Friday, January 25, 2008

Shifting Perspectives

I had always heard people say "just wait til you have kids." They would say it to almost everything. As if everything in your life shifts simply because you give birth. Well - it kinda does. Don't get me wrong, I am not now - nor will I ever be - a flannel wearing, curler-in-hair, walmart-world-of-fashion mom. I just can't. Its the one part of the "old me" that I cling to. But I have noticed much of my mindset has shifted since I've had Cora.

For instance, there is a downtown daycare in the building right next to mine and the playground (part of the parking lot that has now been fenced off and filled with a few kiddie toys) is visible from our skywalk system. I've never paid much attention to it before. But as I was walking back from lunch one day this week, I stopped to watch the children play. I was suddenly struck by how sad it was that all these children had for a playground was a patch of parking lot surrounded by iron. In addition, there were snow/ice piles in each corner of the fence, built up there from our typical winter weather. I watched as the kids played "king of the hill" on the icy mounds. Instead of chuckling to myself about how cute they were and moving on (as I would have done 9 months ago) I stood in horror just sure that one of the children was going to slip and bust a lip, or worse yet, bash a skull against either ground or wrought iron. I actually found myself contemplating calling the director of the daycare and letting him/her know I thought the supervision on the playground was shoddy. I never did - didn't have the nerve - but it actually still bothers me a bit.

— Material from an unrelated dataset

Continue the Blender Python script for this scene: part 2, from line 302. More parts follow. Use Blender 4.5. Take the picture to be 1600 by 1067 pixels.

The worst thing however is reading the news. Before Cora, when I would read a story about a parent harming a child, a pedophile abducting a little one, or - worst of all - the death of a child, I would always feel sad and that it was a shame, but unless truly sensational (ala Susan Smith) I would forget about it in the matter of a few hours. Now, I often cannot control my tears as I read these news stories - and yet I cannot make myself forgo reading them. Tragically there seems to be endless material on which to report. A father, angry at his wife, throws his 4 children (all under 5 years old) off a bridge into a river. A mother who thinks her children have been possessed by demons kills all four and then lives with their corpses in her small apartment for weeks not missed by anybody. A pre-teen brother, tired of his toddler sibling's crying, beats him to death with a baseball bat and then goes back to playing his video game. A small nameless blonde girl is found in a blue cooler in Texas and for weeks no one claims her. Once they do its then that we discover the horror of her last hours at the hands of her mother and step-father. But the one that stung my heart the most was the small two-year-old little face looking into the camera with swollen eyes that had obviously done their share of crying, and is clearly wondering why all of these horrid things are happening to her by the hands of a strange man who is making her wear a leopard print tank top and do things of which she cannot possibly understand the evil. The police had no choice but to release a still frame of the video shot of this poor little baby in order to identify her and catch the pedophile who subjected her to it all. Catch him they did and I cannot wait until trial comes for this man. I'm quite aware of what they do to people like him in prison and I couldn't be more delighted for that day to come. My only sincere hope is that at some point the prison surveillance cameras catch him bruised, bleeding, eyes red from crying - wondering why he can't just go home. At that point I will feel there is true justice in this world.